В романе Здислава Романовского эти, понятные большинству современных поляков, символы не разъясняются во всех подробностях. Они служат лишь ключом к повествованию. И потому заглавие книги, по мысли автора, призвано, по-видимому, задать верный тон рассказанному в ней. Все внимание читателя Здислав Романовский сосредоточивает на том, как извилист и труден оказался путь Чарнацкого в польскую революционную роту, а значит, и к большевикам, к коммунистам, к новой, еще очень далекой демократической и народной Польше.
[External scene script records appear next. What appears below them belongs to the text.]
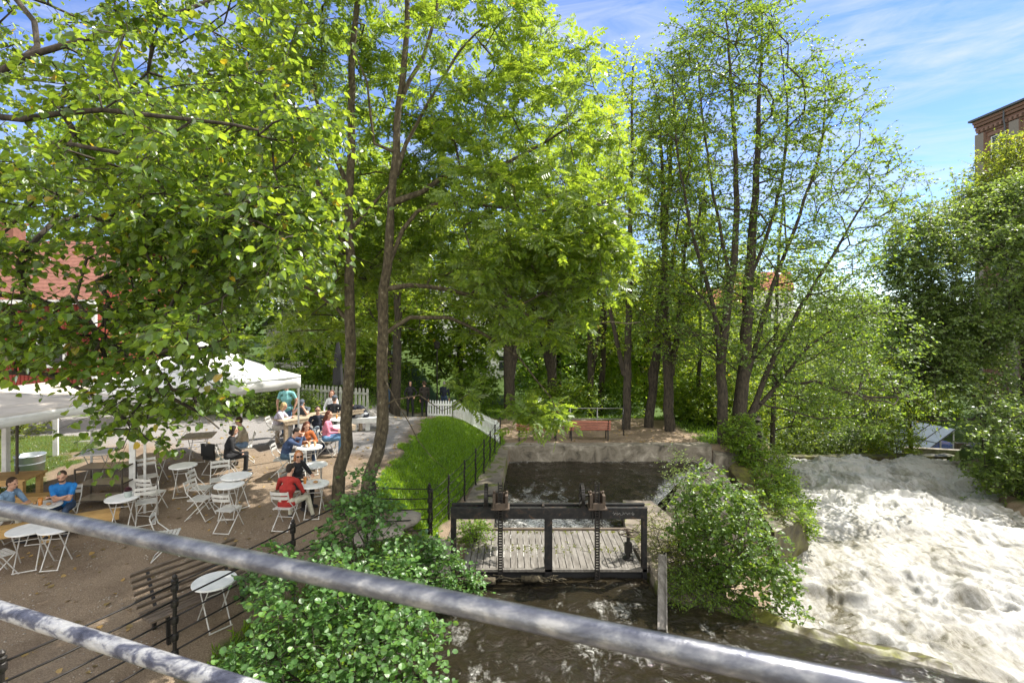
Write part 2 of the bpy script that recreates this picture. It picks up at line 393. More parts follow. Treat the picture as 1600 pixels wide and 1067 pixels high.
def spray_leaves(r, pos, dirs, ntw, tlen, nlf, size, droop=.25, up=.9, spread=1.0, jitter=.0, flat=.6):
    """twigs at each tip with leaves alternating along them; returns twig segments and leaf arrays"""
    n = len(pos); i = np.repeat(np.arange(n), ntw)
    d = dirs[i]*.7+unit(r.normal(size=(len(i), 3)))*spread; d[:, 2] *= flat; d = unit(d)
    d = unit(d+np.array((0, 0, -droop))*r.random((len(i), 1)))
    L = tlen*(.6+.8*r.random(len(i))); A = pos[i]+r.normal(size=(len(i), 3))*jitter; B = A+d*L[:, None]
    B[:, 2] -= droop*L*.35
    k = np.repeat(np.arange(len(i)), nlf); s = np.tile((np.arange(nlf)+.6)/nlf, len(i)); s = np.clip(s+r.normal(size=len(s))*.06, .08, 1)
    lp = A[k]+(B-A)[k]*s[:, None]; dd = unit((B-A)[k])
    side = unit(np.cross(dd, np.array((0, 0, 1.0)))); sg = np.where(np.tile(np.arange(nlf), len(i)) % 2 == 0, 1, -1)[:, None]
    ax = dd*.55+side*sg*.8+r.normal(size=lp.shape)*.35; ax[:, 2] -= droop*1.6*r.random(len(lp))
    nm = np.array((0, 0, up))+r.normal(size=lp.shape)*.5
    sz = size*(.5+.85*r.random(len(lp)))
    return A, B, lp, ax, nm, sz
def twig_arrays(A, B, rad, o):
    mid = (A+B)/2; mid[:, 2] += .03*np.linalg.norm(B-A, axis=1)
    t = unit(B-A); u = unit(np.cross(t, np.array((.3, .2, .93)))); w = np.cross(t, u); a = np.arange(3)*2*math.pi/3
    off = np.cos(a)[None, :, None]*u[:, None, :]+np.sin(a)[None, :, None]*w[:, None, :]
    V = np.stack([A[:, None, :]+rad*off, mid[:, None, :]+rad*.8*off, B[:, None, :]+rad*.4*off], 1).reshape(-1, 3)
    base = (np.arange(len(A))*9)[:, None, None]; I = np.array([0, 3])[None, :, None]; J = np.arange(3)[None, None, :]
    q = np.stack([base+I+J, base+I+(J+1) % 3, base+I+3+(J+1) % 3, base+I+3+J], -1).reshape(-1)
    return V, q+o, np.full(len(A)*6, 4)
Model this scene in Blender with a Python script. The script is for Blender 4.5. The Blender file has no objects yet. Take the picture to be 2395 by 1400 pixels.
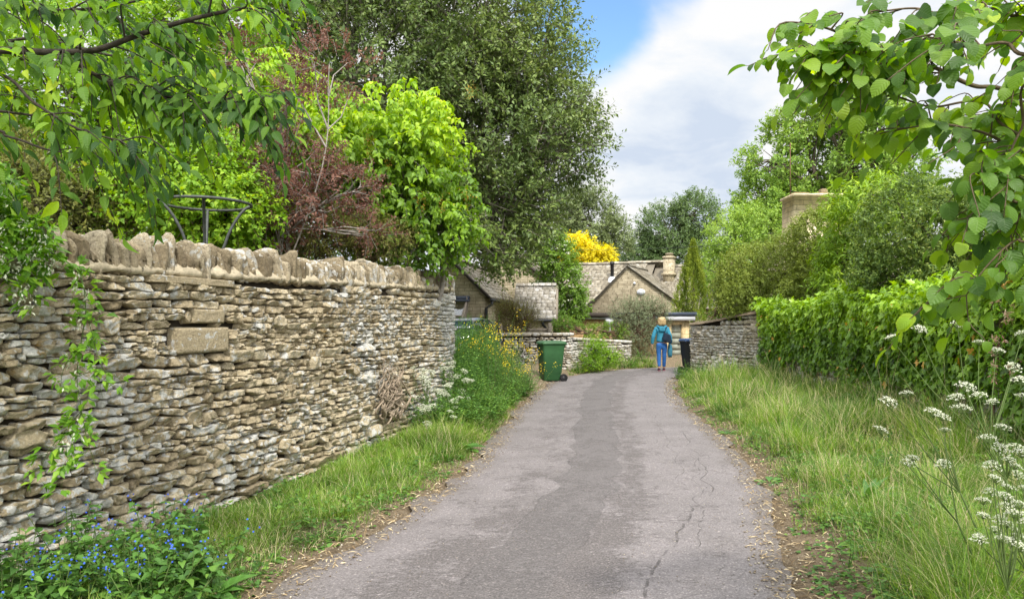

Помощницей Чарнацкому становится тут история. Копаясь в архивах царской охранки, открытых Февральской революцией, он мучительно раздумывает над тем, с кем ему идти, какой избрать путь, дабы не изменить бело-красным национальным цветам Польши: оставаться ли нейтральным здесь, в России, не вмешиваясь в «драку» белых и красных (так советует ему поступить кое-кто из местной польской колонии), или же взять в этой схватке чью-то сторону. Чью?
Ответ Здислава Романовского однозначен. Но вот главный его герой приходит к нему не сразу и не легко. Поиск выбора, собственно, и составляет сюжетную канву романа. И решение, которое принимает молодой, горячий, честный поляк-патриот, было уже не интуитивным, как не раз до того случалось с ним, пишет Здислав Романовский, оно стало делом совести. Как и спустя два с половиной десятилетия для тех поляков, которые вступили в сформировавшуюся на советской земле Первую дивизию им. Т. Костюшко, ядро будущего Войска Польского, и, с боями пройдя по родной польской земле, закончили страшную, опустошительную, развязанную Гитлером войну в Берлине на стороне антифашистской коалиции. Это тоже был сознательный (и тоже нелегкий для многих!) выбор: они выбрали, справедливую, народную Польшу, друга и союзника Советского Союза.